Mark: PK, period of Pieter Kam (1700-1705) or his widow Van der Kloot-Kam (1705-1716) 

The octagonal three-piece garniture consists of a covered baluster vase and two garlic-head vases.
They stand on a high-waisted foot. The garniture is painted in blue with floral motifs and ornaments. Around the body of the vases is a lively decor of flowers, bordered on the shoulder by a band of stylised leaves and ornaments under a white band. In the floral decor is a leaf-shaped element with a bird, which can be interpreted as a monogram VD or DV. The floral decoration is also applied to the cover of the baluster vase and both necks of the garlic-head vases. On the straight neck of the baluster vase and on the outside of the two trumpet-shaped mouths of the garlic-head vases are branch-like curly ornaments. The feet of the vases are alternately decorated with four large and four small palmettes and flowers with scroll ornaments. The palmettes are filled with floral motifs. 

Dimensions: height covered jar 63 cm / 25.59 in., height bottle vases 49,5 cm / 19.48 in. 

Provenance: from the property of Aachen art and antiques dealer Wilhelm Krott (1903-1986). 

Explanatory note
In the second half of the seventeenth century the custom arose of placing vases, bowls and other types of porcelain or Dutch delftware on top of cupboards and above fireplaces. The garniture developed from this practice: a coherent set of covered jars, beaker vases and in some cases bottle vases, with the same decoration. It is a typically Dutch phenomenon that was also followed abroad, for example in Dantzig (now Gdansk) on the Baltic Sea.
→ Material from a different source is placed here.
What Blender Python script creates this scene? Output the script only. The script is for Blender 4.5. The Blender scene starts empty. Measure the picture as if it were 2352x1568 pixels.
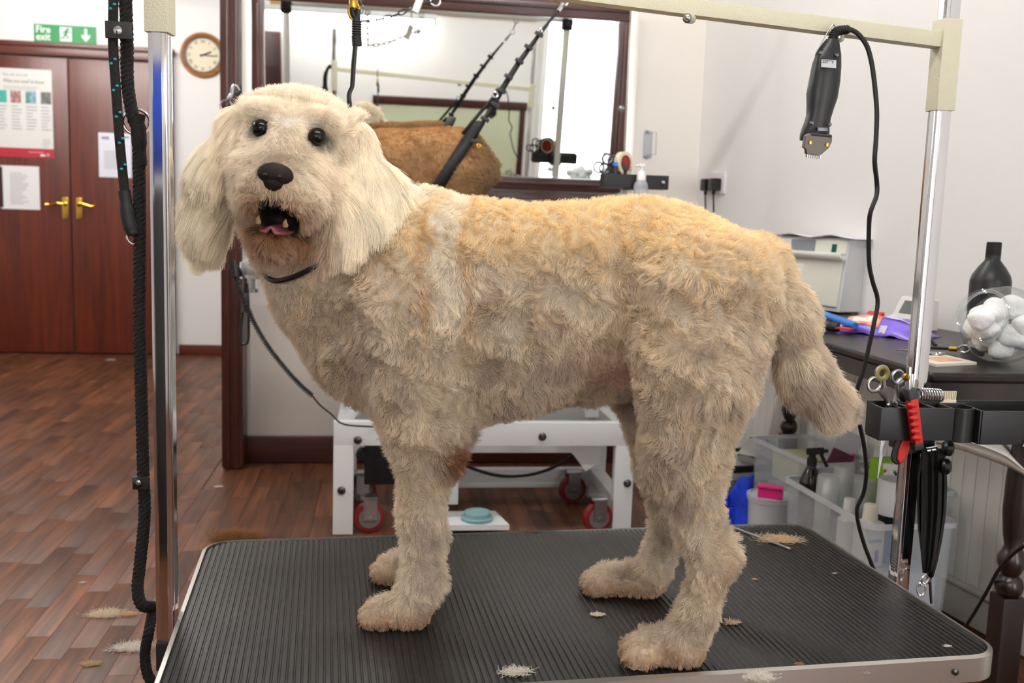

The first garnitures were made in the 1690s (Eliëns, p. 144). They remained popular during the entire eighteenth century: garnitures belonged to the standard repertoire of nearly every Delftware pottery. The tallest and largest garnitures were made between about 1690 and 1720.
Exuberant floral decorations whereby the motifs are distributed equally over the surface, became hugely popular at the end of the seventeenth century. They are applied on a wide range of Delftware objects and are known as millefleur or parsley decorations. The latter name is derived from the triangular leaves which are quite similar to parsley leaves. After about 1725 these decorations became old-fashioned.